EXERCISE TASK :: Give only a count of the lines that include the string "picture".

DATASET SECTION ::
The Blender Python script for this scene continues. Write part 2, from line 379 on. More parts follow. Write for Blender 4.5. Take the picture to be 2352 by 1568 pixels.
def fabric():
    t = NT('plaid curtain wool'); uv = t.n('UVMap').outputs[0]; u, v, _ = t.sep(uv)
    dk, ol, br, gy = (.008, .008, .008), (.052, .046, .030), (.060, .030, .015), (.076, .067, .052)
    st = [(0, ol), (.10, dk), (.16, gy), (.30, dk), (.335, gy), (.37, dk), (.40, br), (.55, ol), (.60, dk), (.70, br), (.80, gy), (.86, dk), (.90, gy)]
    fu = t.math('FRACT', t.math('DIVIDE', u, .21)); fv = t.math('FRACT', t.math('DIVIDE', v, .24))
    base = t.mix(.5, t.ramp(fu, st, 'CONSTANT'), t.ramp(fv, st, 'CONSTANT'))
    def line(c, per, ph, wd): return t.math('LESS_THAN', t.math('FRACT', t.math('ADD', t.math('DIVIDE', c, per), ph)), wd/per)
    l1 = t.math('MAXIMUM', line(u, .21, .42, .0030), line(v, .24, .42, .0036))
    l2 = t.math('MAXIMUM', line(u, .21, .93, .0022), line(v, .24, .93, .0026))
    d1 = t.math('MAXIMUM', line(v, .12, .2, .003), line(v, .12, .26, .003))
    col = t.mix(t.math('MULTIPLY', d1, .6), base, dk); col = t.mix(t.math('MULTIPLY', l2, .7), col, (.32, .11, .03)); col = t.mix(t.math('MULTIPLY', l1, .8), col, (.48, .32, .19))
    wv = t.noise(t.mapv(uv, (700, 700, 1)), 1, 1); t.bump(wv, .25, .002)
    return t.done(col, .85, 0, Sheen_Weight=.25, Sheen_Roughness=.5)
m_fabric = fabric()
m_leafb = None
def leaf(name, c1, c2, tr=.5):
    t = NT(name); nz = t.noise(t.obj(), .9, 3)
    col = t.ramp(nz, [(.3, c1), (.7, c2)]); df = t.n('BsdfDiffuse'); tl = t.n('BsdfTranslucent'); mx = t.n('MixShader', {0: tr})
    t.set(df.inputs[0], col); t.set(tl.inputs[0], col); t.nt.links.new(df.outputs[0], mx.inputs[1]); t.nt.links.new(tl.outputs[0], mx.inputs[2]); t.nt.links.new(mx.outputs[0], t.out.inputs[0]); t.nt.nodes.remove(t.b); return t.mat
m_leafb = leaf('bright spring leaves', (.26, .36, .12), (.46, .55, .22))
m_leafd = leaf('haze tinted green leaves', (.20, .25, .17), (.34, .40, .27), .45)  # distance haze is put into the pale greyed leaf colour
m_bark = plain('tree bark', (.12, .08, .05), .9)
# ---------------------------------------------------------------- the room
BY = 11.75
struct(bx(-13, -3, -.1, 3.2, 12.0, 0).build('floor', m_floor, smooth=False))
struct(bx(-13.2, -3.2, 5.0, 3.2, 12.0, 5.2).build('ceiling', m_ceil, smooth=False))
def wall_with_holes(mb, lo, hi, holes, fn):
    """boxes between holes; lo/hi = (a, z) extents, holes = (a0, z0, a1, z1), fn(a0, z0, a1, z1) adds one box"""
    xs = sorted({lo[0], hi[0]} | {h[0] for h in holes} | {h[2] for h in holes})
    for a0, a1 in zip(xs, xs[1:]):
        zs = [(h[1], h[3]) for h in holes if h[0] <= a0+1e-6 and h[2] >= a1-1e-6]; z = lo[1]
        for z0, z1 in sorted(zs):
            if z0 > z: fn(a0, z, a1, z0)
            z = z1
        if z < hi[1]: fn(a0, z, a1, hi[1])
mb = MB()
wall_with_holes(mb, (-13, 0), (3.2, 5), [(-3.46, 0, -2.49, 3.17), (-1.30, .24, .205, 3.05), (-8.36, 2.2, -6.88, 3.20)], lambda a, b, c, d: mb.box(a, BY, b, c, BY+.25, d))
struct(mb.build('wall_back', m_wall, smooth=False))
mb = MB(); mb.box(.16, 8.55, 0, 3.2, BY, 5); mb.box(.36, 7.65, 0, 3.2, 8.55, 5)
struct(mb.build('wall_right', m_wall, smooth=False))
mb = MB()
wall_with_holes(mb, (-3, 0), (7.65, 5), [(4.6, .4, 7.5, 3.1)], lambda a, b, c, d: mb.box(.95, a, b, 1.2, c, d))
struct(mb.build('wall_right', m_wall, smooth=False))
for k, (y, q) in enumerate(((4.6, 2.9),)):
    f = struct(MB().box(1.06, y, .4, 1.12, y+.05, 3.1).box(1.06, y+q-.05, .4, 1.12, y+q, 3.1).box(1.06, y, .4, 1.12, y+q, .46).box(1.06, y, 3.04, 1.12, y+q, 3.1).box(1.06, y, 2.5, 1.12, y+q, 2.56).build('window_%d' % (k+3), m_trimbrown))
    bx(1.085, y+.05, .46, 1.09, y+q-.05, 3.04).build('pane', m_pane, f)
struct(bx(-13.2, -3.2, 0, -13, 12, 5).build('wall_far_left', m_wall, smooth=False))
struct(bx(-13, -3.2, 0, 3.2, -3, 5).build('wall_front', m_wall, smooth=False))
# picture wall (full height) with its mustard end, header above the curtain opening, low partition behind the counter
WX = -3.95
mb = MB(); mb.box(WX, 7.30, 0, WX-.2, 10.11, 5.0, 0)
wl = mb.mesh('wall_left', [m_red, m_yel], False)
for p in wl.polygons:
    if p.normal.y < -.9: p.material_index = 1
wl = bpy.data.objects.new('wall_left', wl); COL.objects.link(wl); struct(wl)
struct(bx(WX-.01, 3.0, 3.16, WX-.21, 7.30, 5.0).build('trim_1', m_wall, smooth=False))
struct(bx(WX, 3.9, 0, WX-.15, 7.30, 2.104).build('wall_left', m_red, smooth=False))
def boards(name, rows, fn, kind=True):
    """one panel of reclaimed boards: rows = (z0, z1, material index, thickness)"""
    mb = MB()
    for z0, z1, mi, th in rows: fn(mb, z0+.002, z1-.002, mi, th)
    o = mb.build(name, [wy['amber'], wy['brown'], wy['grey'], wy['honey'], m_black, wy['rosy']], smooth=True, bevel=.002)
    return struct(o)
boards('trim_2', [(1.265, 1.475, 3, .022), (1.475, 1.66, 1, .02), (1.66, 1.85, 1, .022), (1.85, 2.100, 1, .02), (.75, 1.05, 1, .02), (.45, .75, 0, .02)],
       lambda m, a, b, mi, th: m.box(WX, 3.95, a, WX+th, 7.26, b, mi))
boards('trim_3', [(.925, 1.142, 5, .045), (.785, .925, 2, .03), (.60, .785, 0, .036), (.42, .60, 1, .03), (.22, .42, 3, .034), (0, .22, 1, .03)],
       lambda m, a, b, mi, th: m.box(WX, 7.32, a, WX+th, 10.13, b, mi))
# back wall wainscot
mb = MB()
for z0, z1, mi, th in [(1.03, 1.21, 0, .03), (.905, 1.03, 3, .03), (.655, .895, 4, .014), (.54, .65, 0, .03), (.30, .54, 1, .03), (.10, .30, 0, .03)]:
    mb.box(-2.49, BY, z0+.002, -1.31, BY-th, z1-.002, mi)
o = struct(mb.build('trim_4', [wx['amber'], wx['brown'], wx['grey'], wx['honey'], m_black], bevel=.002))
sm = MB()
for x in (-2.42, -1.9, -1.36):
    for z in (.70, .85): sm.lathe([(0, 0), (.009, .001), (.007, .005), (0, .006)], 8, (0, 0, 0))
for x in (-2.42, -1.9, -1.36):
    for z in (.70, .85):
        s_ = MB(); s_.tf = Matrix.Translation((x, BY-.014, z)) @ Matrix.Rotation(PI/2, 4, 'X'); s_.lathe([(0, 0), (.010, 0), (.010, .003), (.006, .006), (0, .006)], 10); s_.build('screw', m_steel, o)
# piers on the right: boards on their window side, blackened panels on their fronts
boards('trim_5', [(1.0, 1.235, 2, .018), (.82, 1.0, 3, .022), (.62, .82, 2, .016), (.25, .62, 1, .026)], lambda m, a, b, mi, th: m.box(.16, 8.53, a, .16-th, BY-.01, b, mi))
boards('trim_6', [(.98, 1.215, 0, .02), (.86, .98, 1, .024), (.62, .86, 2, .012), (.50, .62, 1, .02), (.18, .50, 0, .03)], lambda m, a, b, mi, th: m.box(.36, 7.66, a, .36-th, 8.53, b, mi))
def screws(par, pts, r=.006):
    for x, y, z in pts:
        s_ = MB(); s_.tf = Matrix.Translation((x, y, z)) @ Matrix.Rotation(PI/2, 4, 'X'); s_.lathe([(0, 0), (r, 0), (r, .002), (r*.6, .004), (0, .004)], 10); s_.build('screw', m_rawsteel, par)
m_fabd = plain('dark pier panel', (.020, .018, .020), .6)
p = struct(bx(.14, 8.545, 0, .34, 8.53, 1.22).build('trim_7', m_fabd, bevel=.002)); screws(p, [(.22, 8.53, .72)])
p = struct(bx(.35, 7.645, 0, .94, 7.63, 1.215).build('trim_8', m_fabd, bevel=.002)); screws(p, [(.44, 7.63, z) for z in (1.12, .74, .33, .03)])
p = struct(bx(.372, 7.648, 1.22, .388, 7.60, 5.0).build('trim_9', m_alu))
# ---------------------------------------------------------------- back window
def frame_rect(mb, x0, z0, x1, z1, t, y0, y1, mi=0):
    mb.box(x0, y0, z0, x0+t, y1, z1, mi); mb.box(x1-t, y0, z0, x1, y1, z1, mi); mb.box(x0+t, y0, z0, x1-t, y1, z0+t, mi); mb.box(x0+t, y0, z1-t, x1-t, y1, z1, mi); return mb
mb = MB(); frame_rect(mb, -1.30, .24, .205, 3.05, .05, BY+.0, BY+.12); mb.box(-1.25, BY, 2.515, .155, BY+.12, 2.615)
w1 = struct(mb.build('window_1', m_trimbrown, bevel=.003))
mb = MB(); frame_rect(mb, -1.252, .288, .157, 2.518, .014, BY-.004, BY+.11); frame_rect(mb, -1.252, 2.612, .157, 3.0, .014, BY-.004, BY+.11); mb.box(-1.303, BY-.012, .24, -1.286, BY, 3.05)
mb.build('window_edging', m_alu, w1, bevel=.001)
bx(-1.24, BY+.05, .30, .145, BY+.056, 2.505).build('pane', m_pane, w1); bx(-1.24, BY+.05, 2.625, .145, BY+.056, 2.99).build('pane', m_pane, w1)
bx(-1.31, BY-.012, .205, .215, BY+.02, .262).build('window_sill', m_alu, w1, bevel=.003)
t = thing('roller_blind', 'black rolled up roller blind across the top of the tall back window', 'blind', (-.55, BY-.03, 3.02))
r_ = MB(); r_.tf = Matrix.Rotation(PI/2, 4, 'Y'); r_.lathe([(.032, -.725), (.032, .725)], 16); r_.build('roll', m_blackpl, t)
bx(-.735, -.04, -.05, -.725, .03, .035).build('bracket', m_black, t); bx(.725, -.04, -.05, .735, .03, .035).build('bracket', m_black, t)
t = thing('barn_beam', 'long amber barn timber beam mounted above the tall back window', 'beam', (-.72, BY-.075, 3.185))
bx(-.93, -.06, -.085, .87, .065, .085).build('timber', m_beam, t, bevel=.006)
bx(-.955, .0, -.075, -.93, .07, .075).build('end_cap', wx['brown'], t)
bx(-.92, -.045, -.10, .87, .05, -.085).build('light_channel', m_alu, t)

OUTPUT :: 2